A welfare state is more than that. It includes providing equal opportunity to all citizens to participate in building a better life for themselves. It also speaks of the citizens responsibility towards one another, the strong helping the weak and the plenty providing the poor. It goes beyond merely providing money.

“I believe that if we have a full welfare state, we’ll go bankrupt,” he said and pointed to Greece, which had announced bankruptcy due to overwhelming debt last year.

Mahathir said the Mediterranean nation became broke because “they spent money giving their people, they don’t have to work, you go and retire at 40 years old, you get pension, you do that, you go bankrupt.”

Worse is yet to come

When Mahathir used Greece as an example, he may have forgotten the fact that it will be a BN government that will lead this country into bankruptcy and not because Malaysia is a welfare state.

Mahathir who coined the phrase, “Melayu mudah lupa,” may actually be living it out himself.

Back in 2009, Abdullah Badawi allowed all civil servants a choice to either remain with EPF or revert to the pension scheme.
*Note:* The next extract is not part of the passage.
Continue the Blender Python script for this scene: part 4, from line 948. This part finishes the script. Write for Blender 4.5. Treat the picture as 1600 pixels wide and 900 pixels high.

Many in the civil service opted for the pension scheme and rejoiced in the fact that they can now withdraw their EPF money.

Economically, this was blunder by Abdullah and the BN government. Come retirement time, almost 2 million civil servants would be drawing pension from the government and this would put the strain onto the countries’ already depleted coffers.

In Greece, it was the gross mismanagement by the government that led the country into bankruptcy. The level of competitiveness was low, much-needed reforms were overdue, government bureaucracy was bloated and corrupt, and the country continued to live beyond its means. Even though the national pension funds were chronically short of cash, female public employees with school-age children are allowed to retire at the age of 50.

Educated young people from the middle class had little prospect of finding employment, despite being well qualified, and were forced to take casual jobs to make ends meet. As a result, many young Greeks were forced to live with their parents until they were well past the age of 30.

Greece went bankrupt because it’s government failed to manage their finances and come up with good strategies. Eerily like Malaysia.

Whatever welfare model from BN or PAS or Mahathir is pointless if the government of the day mismanages tax-payers' money. And to date we have gross examples of leakages of public funds with no returns or benefits to the country.

RM1.8 million for website campaigns, RM5 billion for a 100 storey tower, skewed power deals with independent power producers and a host of other grosses, chip away at public funds.

Malaysia will not go bankrupt if it was a welfare state, instead it will go bankrupt because the government of the day have spent too much on useless things.